Leo en EL PAÍS que el cambio climático empieza a preocupar a las autoridades del canal de Panamá, y mi primera reacción es de sorpresa genuina: ¿no los habría debido preocupar hace mucho tiempo? La construcción del canal es inseparable de las vicisitudes del clima panameño, que en el siglo XIX desanimó a ingenieros curtidos en otras empresas, mató a miles de trabajadores y acabó por derrotar el proyecto descomunal de Ferdinand de Lesseps, aquel francés maravilloso empapado de hubris que ya había abierto el canal de Suez y no podía entender que el istmo se le resistiera. Yo traté de contar esa aventura en una novela, Historia secreta de Costaguana, y recuerdo esos años de escritura con gratitud, pues cada mínimo descubrimiento parecía dar para una novela entera.

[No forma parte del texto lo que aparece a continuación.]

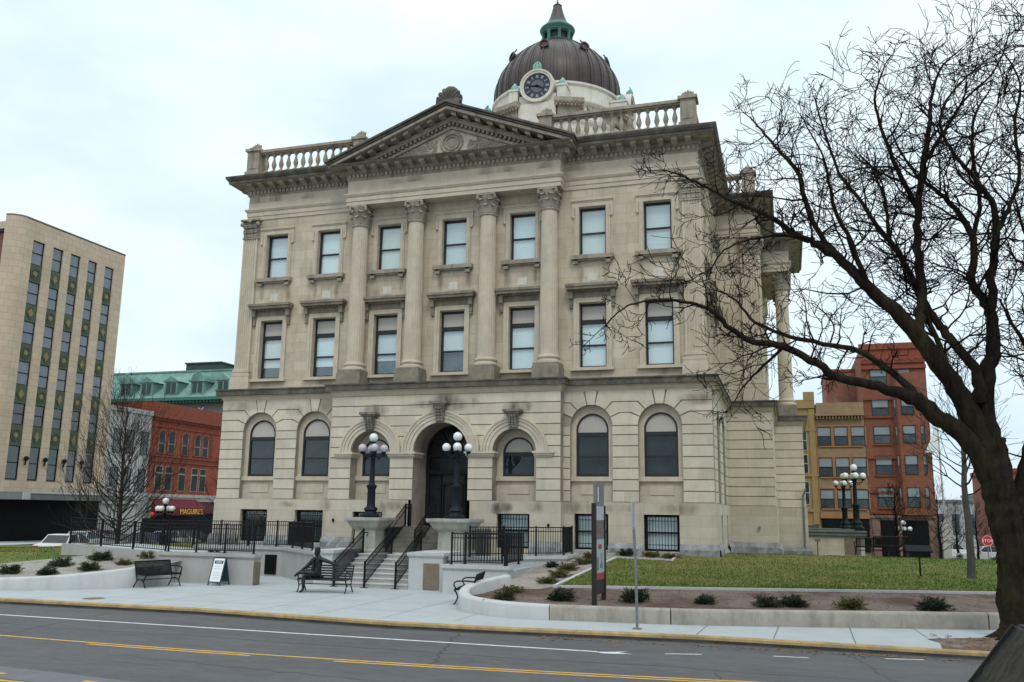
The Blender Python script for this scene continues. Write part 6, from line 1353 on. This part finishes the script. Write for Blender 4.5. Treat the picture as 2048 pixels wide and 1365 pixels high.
mb = MB(TG); mb.box(-77.0, -70.5, 6, 11, 23.6, 25.4); mb.box(-77.2, -70.3, 5.8, 11.2, 25.4, 25.6); build('roof_plant', mb, mat('dark_plant_room', (.045, .065, .065), .8, .2, 1), rf, smooth=False)

# ------------------------------------------------------------------ background buildings, right
TR = front(57.7)
YB = thing('ochre_building', 'narrow ochre painted building just right of the courthouse', 'building', (16, 60, -1))
mb = MB(TR); mb.box(10, 17.38, 0, 10, -1.5, 14.5); mb.box(16.3, 17.38, -.02, 0, 14.4, 15.3); build('wall', mb, YELB, YB, smooth=False)
mb = MB(TR); mb.box(10, 17.38, -.2, 0, 13.6, 13.95); mb.box(10, 17.38, -.15, 0, 11.3, 11.55); mb.box(10, 17.38, -.15, 0, 6.7, 6.95); mb.box(10, 17.38, -.15, 0, 3.2, 3.5); mb.box(16.75, 17.3, -.12, 0, 2, 13.5); build('trim', mb, YELB, YB, smooth=False)
for z0, h in ((9.3, 2.0), (7.0, 1.9), (3.9, 2.3)):
    for u in (14.3, 15.9): wpart('window', TR, u, -.03, z0, .6, h, [(h * .5, h * .5 + .08)], mat('pale_window_trim', (.38, .37, .33), .8), PANE_D, YB, DARKIN2)
mb = MB(TR); mb.box(15.6, 16.5, -.02, .0, 12.2, 12.7); build('attic_vent', mb, SHOPB, YB, smooth=False)
mb = MB(TR); mb.box(10.2, 17.2, -.06, 0, -.6, 1.9); build('shopfront', mb, mat('grey_blue_shopfront', (.06, .075, .09), .4), YB, smooth=False)
TB = thing('tan_brick_building', 'tan brick building with rows of three windows between the ochre and red ones', 'building', (19.7, 60, -1))
mb = MB(TR); mb.box(17.4, 22.0, .05, 10, -1.5, 14.0); build('wall', mb, TANB, TB, smooth=False)
mb = MB(TR); mb.box(17.4, 22.0, -.5, .05, 12.75, 13.05); mb.box(17.5, 22.0, -.3, .05, 13.05, 14.1)
for k in range(15): mb.box(17.5 + k * .3, 17.62 + k * .3, -.4, .05, 12.45, 12.75)
build('cornice', mb, TANB, TB, smooth=False)
ORT = mat('orange_terracotta', (.33, .155, .075), .9, .12, 1)
mb = MB(TR)
for z in (9.75, 6.65, 3.55): mb.box(17.6, 21.8, -.08, .05, z - .12, z); mb.box(17.6, 21.8, -.05, .05, z + 1.95, z + 2.1)
build('bands', mb, ORT, TB, smooth=False)
for z in (9.78, 6.7, 3.55):
    for u in (18.15, 19.75, 21.35):
        wpart('window', TR, u, .02, z, .66, 1.9, [(.9, .98)], FRAME, PANE_L, TB, BLIND_G, DARKIN if u < 20 else DARKIN2)
        for s in (-1, 1): mb = MB(TR); mb.box(u + s * .73 - .06, u + s * .73 + .06, -.04, .05, z, z + 1.9); build('jamb', mb, ORT, TB, smooth=False)
mb = MB(TR); mb.box(17.5, 21.9, -.1, .05, -.6, 2.6); build('shopfront', mb, SHOPB, TB, smooth=False); mb = MB(TR); mb.box(17.4, 22.0, -.2, .05, 2.6, 3.0); build('shop_cornice', mb, ORT, TB, smooth=False)
RB = thing('red_corner_building', 'tall orange red brick corner building with bay windows and a mauve stone base', 'building', (25, 60, -1))
mb = MB(TR); mb.box(22.02, 28.0, .1, 14, 2.9, 19.6); build('wall', mb, REDB2, RB, smooth=False)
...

El canal siempre me ha parecido un lugar de fábula, una especie de metáfora de América Latina. Es un espacio que concentra nuestros mejores ángeles y también nuestros demonios; su historia es la de la lucha del hombre contra los elementos, que tantas páginas ha ocupado de nuestra literatura, pero además fue durante décadas un trauma nacional para Colombia, que en 1903 perdió ese brazo de su territorio por incompetencia, corrupción y desidia. Ese relato sigue siendo una cifra del imperialismo norteamericano, o su premonición más clara: I took Panama, no sé si ustedes lo recuerdan. Y es una lástima que este lugar mítico, escenario de grandes batallas (físicas, políticas, intelectuales), se haya instalado en el imaginario de tanta gente como una mera zona de tránsito para que barcos chinos lleven mercancías al resto del mundo.
Cuenta el reportaje de este periódico que el cambio climático es preocupante por varias razones, pero todo se resume en un diagnóstico sin salida: el canal depende del agua. Tener demasiada o demasiado poca entorpece la operación mecánica. Yo he visto esa operación, y hay pocas cosas más fascinantes cuando uno conoce lo que hay detrás. Esa mañana de 2011 me tocó un barco de Singapur que llevaba coches coreanos a Europa, y los lectores quedan disculpados si el comienzo de esta frase les produce un aburrimiento inmediato; pero el paso de ese barco de un océano a otro, que hoy ha dejado de sorprendernos, fue en algún momento de una osadía inconcebible. Levantar un barco 26 metros sobre el nivel del Pacífico y trasladarlo, mediante un sistema de esclusas, al lago Gatún, para que luego vuelva a bajar en el Caribe: el proceso de ensayo y error que llevó a ese sistema acabó con miles de hombres, desde los ingenieros franceses que morían de fiebre amarilla hasta los obreros chinos sepultados por aludes de tierra. Cuentan los testigos que, en las épocas de lluvia, la tierra excavada durante el día volvía a su sitio durante la noche, y cuando las máquinas volvían a sacarla se encontraban con los cadáveres de los desprevenidos.
Así que el agua, el instrumento del canal, fue el principal problema desde el principio. Pero ahora sus autoridades se preocupan por el cambio climático. Parece que todos, hasta los más informados, nos hemos dado cuenta demasiado tarde.